The concerns over inadequate liquidity in the Indian financial system have risen to a point where the finance minister has appointed a committee to make recommendations on how to handle the situation. The Reserve Bank of India’s (RBI) steps to infuse liquidity by cutting the cash reserve ratio (CRR) by 150 basis points over the last week, following its decision to reduce the statutory liquidity ratio (SLR) by 1 per cent in September, have significantly improved the supply of liquidity. However, the committee needs to look ahead in thinking about the nature of the constraint and possible solutions to it. The problem has arisen from a confluence of three factors. The first and oldest contributor is the peculiar fiscal situation, in which the government is effectively subsidising petroleum products and fertilisers without actually parting with any cash. With specific reference to oil companies, the oil bonds, which are supposed to compensate them for under-recoveries on the subsidised products, have not been issued since December. These companies have no option but to borrow from the banks in order to pay for their crude imports. A similar situation prevails in the fertiliser industry. Without the pressure from these two sectors, the economy may not have faced the liquidity problem that it does.

 

Meanwhile, two other factors then increased the pressure in recent weeks. First, advance tax collections in September absorbed a significant amount of liquidity as it moved from private to government accounts. This is, of course, a temporary withdrawal and will re-enter the system as the government meets its expenditure commitments over the next few weeks. Then came the large exit of foreign investors, who sold shares and converted the proceeds into foreign exchange in order to take it out of the country. As oil prices decline, some of the pressure is easing, but no one can predict when foreign investors will reverse their positions and bring money back into the country. Until then, the problem will persist and the RBI will have to consider further infusions of liquidity through CRR reductions as well as, possibly, bringing down the SLR a little more.

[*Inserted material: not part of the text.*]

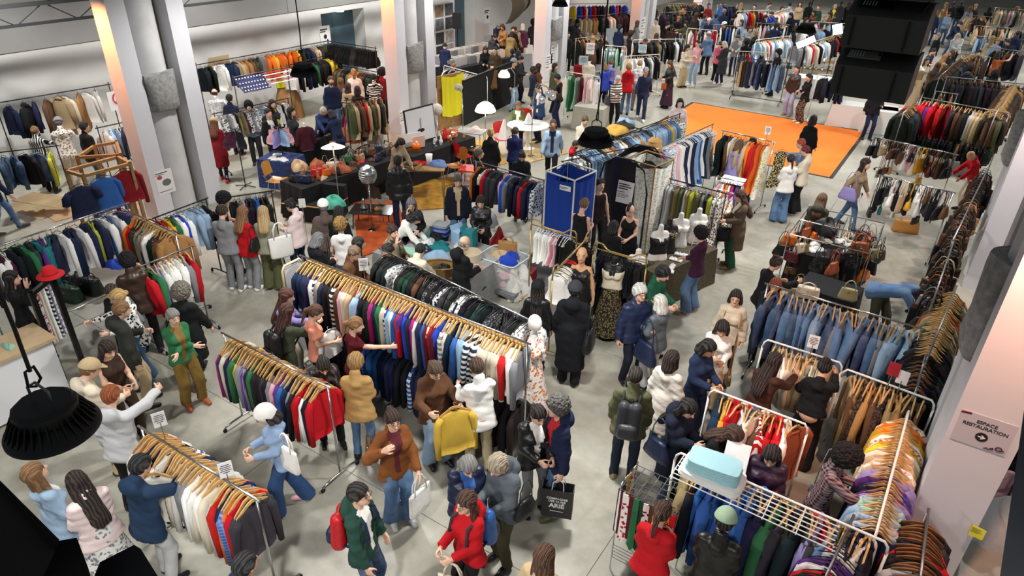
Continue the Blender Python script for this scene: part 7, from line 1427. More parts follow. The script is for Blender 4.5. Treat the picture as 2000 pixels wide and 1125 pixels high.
# black covered table with ornaments and framed picture
tm, _ = table(845, 288, 2.3, .8, .78, math.pi/2-.12, blackcloth, 'black-covered table of glass and red ornaments below the framed picture', at=(G(800, 300, .78)+G(895, 262, .78))/2)
fp = T('framed_picture', tl(tm, -.15, .38, .79), tm.rotation_euler.z, 'framed photograph of a black lamp leaning on the second pillar', 'picture')
Mt = Matrix.Rotation(-.12, 3, 'X'); b = MB()
B((0, 0, .46), (1.05, .03, .92), M=Mt).build('frame', blackp, fp); B((0, -.022, .46), (.98, .012, .85), M=Mt).build('print', plain('photo_white', 'dfe0e2', .3), fp); MB().ball((-.02, -.04, .28), (.17, .012, .09), 16, 8).build('pictured_shade', ink, fp, True); MB().box((-.02, -.05, .5), (.02, .012, .3)).build('pictured_stem', plain('photo_grey', '8c8d90', .4), fp)
for (u, v, kind, lb) in ((-.75, -.1, 'ball', 'round orange glass lamp on the ornament table'), (.45, .05, 'pot', 'red enamel coffee pot on the ornament table'), (.8, .1, 'phone', 'orange dial telephone on the ornament table')):
    t = T(dict(ball='orange_lamp', pot='coffee_pot', phone='telephone')[kind], tl(tm, u, v, .785), .4, lb, dict(ball='lamp', pot='coffee pot', phone='telephone')[kind])
    if kind == 'ball': MB().ball((0, 0, .12), .11, 18, 12).build('globe', plain('orange_glass', 'ee7416', .25), t, True); MB().lathe([(0, 0), (.05, 0), (.04, .03), (0, .03)], n=14).build('foot', chrome, t)
    elif kind == 'pot': MB().lathe([(0, 0), (.09, 0), (.10, .04), (.07, .22), (.04, .25), (.045, .30), (.01, .33), (0, .34)], n=18).build('body', plain('red_enamel', 'c21a1c', .3), t, True); MB().tube([(.08, 0, .1), (.14, 0, .18), (.13, 0, .26)], .014, 6).build('spout', MATS['red_enamel'], t); MB().tube([(-.06, 0, .24), (-.13, 0, .2), (-.1, 0, .08)], .012, 6).build('handle', blackp, t)
    else: B((0, 0, .05), (.22, .2, .1), top=.8).build('body', plain('orange_plastic', 'e25a1c', .35), t); MB().lathe([(0, 0), (.06, 0), (.06, .012), (0, .012)], (0, -.03, .1), 16).build('dial', paper, t); MB().tube([(-.12, .05, .13), (-.08, .05, .16), (.08, .05, .16), (.12, .05, .13)], .022, 8).build('handset', MATS['orange_plastic'], t, True)
glassm = plain('clear_glass', 'e3e8ea', .08, alpha=.4); wp2 = plain('white_porcelain', 'e8e8e6', .25)
for i in range(18):
    q = tl(tm, random.uniform(-1., .9), random.uniform(-.28, .25), .785); m = random.choice([glassm, glassm, wp2, chrome, plain('amber_glass', 'b57a34', .2)]); k = random.uniform(.7, 1.3)
    o = MB().lathe(random.choice([[(0, 0), (.035*k, 0), (.04*k, .1*k), (.03*k, .12*k), (.028*k, .115*k), (0, .02)], [(0, 0), (.03*k, 0), (.006, .02), (.006, .08*k), (.035*k, .12*k), (.03*k, .17*k)], [(0, 0), (.045*k, 0), (.05*k, .05), (.02, .12*k), (.02, .18*k), (0, .18*k)]]), n=14).build('glass_ornament', m, None, True, q); props(o, 'small glass or china ornament on the black table below the framed picture', 'ornament', 'ornaments on the black table')
for i, (x, y, w, h, c) in enumerate(((806, 285, .5, .35, 'e8e4de'), (818, 288, .36, .3, 'd8b0a0'))): g_ = G(x, y, .79); o = B((0, 0, h/2), (w, .03, h), 1.2, M=None).build('leaning_card', plain('card_%d' % i, c, .8), None, loc=tuple(g_)); props(o, ('large white', 'small pink')[i]+' card leaning at the left of the ornament table', 'card')
# partition: yellow cloth over wooden panel, black screen
a_, b_ = G(857, 255), G(903, 243); d_ = b_-a_; ang = math.atan2(d_[1], d_[0]); t = T('partition_panel', tuple((a_+b_)/2), ang, 'wooden partition panel with bright yellow cloth thrown over it', 'partition'); ln = float(np.linalg.norm(d_[:2]))
B((0, 0, .85), (ln, .05, 1.7)).build('panel', ply, t); MB().grid(lambda u, v: (-ln*.42+ln*.9*u, -.10-.03*math.sin(u*14+v*3)-.02*math.sin(u*31), 1.72-1.25*v-.1*math.sin(3*u)), 20, 6).build('yellow_cloth', plain('yellow_cloth', 'd9d21c', .8), t, True)
a_, b_ = G(905, 246), G(1000, 200); d_ = b_-a_; t = T('screen', tuple((a_+b_)/2), math.atan2(d_[1], d_[0]), 'long black fabric screen between furniture and record stalls', 'screen'); B((0, 0, .72), (float(np.linalg.norm(d_[:2])), .06, 1.44)).build('panel', blackcloth, t); B((0, 0, 1.45), (float(np.linalg.norm(d_[:2])), .07, .03)).build('top_rail', blackm, t)
# floor lamps
def floor_lamp(px, py, label, h_, kind):
    g_ = G(px, py); t = T('floor_lamp', (g_[0], g_[1], 0), facing(g_, 0), label, 'lamp'); MB().lathe([(0, 0), (.15, 0), (.15, .015), (.05, .03), (.02, .06), (0, .06)], n=24).build('base', chrome, t, True)
    MB().tube([(0, 0, .03), (0, 0, h_)], .013, 8).build('pole', chrome, t, True); return t, g_
t, g_ = floor_lamp(667, 432, 'floor lamp with wide white dish shade beside the bag table', 1.75, 'dish'); MB().tube([(0, 0, 1.75), (0, .1, 1.85)], .012, 8).build('arm', chrome, t)
MB().lathe([(.04, .10), (.06, .09), (.25, .01), (.26, 0), (.25, -.005), (.05, .07)], (0, .08, 1.78), 32, Matrix.Rotation(.5, 3, 'X')).build('shade', glow, t, True); MB().lathe([(0, .1), (.065, .1), (.065, .13), (0, .13)], (0, .08, 1.78), 20, Matrix.Rotation(.5, 3, 'X')).build('cap', darkwood, t, True)
t, g_ = floor_lamp(728, 450, 'floor lamp with ribbed chrome globe on the orange rug', 1.15, 'globe'); MB().lathe([(.02, -.2), (.12, -.17), (.18, -.08), (.195, 0), (.18, .08), (.12, .17), (.03, .2)], (0, 0, 1.32), 28).build('globe', plain('ribbed_chrome', 'a9acb0', .3, .9), t, True); MB().ball((0, .05, 1.5), .06, 12, 8).build('bulb', glow, t, True)
for k in range(7): r_ = math.sqrt(max(.02, .195**2-(-.15+.05*k)**2)); MB().tube([(r_*math.cos(a), r_*math.sin(a), 1.32-.15+.05*k) for a in np.linspace(0, 6.28, 25)[:-1]], .006, 5, closed=True).build('rib', chrome, t)
t, g_ = floor_lamp(948, 288, 'floor lamp with big lit white dome shade before the black screen', 1.2, 'dome'); MB().lathe([(.02, .26), (.12, .25), (.24, .16), (.31, .02), (.31, 0), (.295, 0), (.2, .14), (0, .2)], (0, 0, 1.1), 32).build('shade', glow, t, True); MB().ball((0, 0, 1.39), .035, 10, 6).build('finial', chrome, t, True); lamp_light(t, (0, 0, 1.12), 25)
t, g_ = floor_lamp(1037, 306, 'chrome arc lamp with three clear globes over the tulip table', 1.55, 'arc'); rgt = 1
for k, (dx, dz) in enumerate(((-.55, 1.85), (-.42, 1.95), (-.25, 1.8))):
    MB().tube([(0, 0, 1.5), (-.03, 0, 1.8+.06*k), (dx*.45, .05*k, 2.05+.05*k), (dx*.85, .08*k, dz+.12), (dx, .1*k, dz)], .011, 8).build('arm', chrome, t, True); MB().ball((dx, .1*k, dz-.09), .1, 16, 10).build('globe', plain('chrome_glass', 'cfd4d8', .12, .7), t, True)
t, g_ = floor_lamp(1003, 268, 'tall lamp with hanging white bell shade beside the man in cap', 1.5, 'bell'); MB().tube([(0, 0, 1.5), (0, 0, 1.95), (.12, 0, 2.12), (.3, 0, 2.05)], .011, 8).build('arm', chrome, t, True); MB().lathe([(.03, .17), (.1, .15), (.17, .05), (.175, -.03), (.165, -.03), (.1, .1), (0, .13)], (.32, 0, 1.88), 28).build('shade', glow, t, True)
t, g_ = floor_lamp(905, 300, 'chrome stand lamp with small white tilted disc by the wooden side table', 1.75, 'disc'); MB().tube([(0, 0, 1.75), (.1, 0, 1.9)], .01, 8).build('arm', chrome, t); MB().lathe([(0, .03), (.06, .02), (.12, 0), (.12, -.01), (0, .01)], (.1, 0, 1.92), 24, Matrix.Rotation(1.1, 3, 'X')).build('shade', paper, t, True)
t, g_ = floor_lamp(857, 315, 'black pole lamp with frosted globe before the ornament table', 1.35, 'g'); MB().ball((0, 0, 1.48), .16, 20, 12).build('globe', plain('frosted_glass', 'd8d2c6', .35), t, True)
# tulip table
g_ = G(1030, 290); t = T('tulip_table', (g_[0], g_[1], 0), 0, 'round white pedestal table with people around it', 'table'); tw_ = plain('white_lacquer', 'ecece8', .25)
MB().lathe([(0, .70), (.6, .70), (.62, .715), (.62, .73), (0, .735)], n=40).build('tabletop', tw_, t, 'auto'); MB().lathe([(.28, 0), (.26, .015), (.1, .05), (.05, .16), (.045, .45), (.08, .62), (.2, .70)], n=28).build('pedestal', tw_, t, True)
o = bust((g_[0]-.05, g_[1]+.1, .735), 0, 'small glass bell lamp on the round white table', glassm, None, neckcap=False) if False else None
t2 = T('table_lamp', (g_[0]-.02, g_[1]+.05, .735), 0, 'glass bell lamp standing on the round white table', 'lamp'); MB().lathe([(.12, 0), (.13, .05), (.08, .2), (.03, .32), (0, .33)], n=20).build('shade', plain('milk_glass', 'dfe3e6', .2), t2, True); MB().lathe([(0, -.001), (.14, -.001), (.14, .01), (0, .01)], n=20).build('base', chrome, t2)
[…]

However, a broad-brush approach to liquidity may not be enough. Different parts of the system are under pressure because liquidity is not flowing evenly through it. A concrete example is the debt market mutual funds, which, in the face of heavy redemption pressure from investors, have no option but to sell assets to raise cash. This carries the risk of contagion because the net asset values of funds come under pressure, and compound the situation. This vicious cycle could be avoided if these funds had recourse to a line of credit, appropriately priced of course. They could use this to meet redemption demands without triggering a downward spiral in asset prices. In sum, the committee would do well to recommend a two-tier approach to the problem. The overall level of liquidity must be raised to accommodate the aggregate demand for it, with a willingness to reverse course as some of the constraints ease off. But, beyond that, the special circumstances of some components of the system must be considered as a basis for more narrowly targeted measures, with the beneficiaries being asked to pay a reasonable price for the service.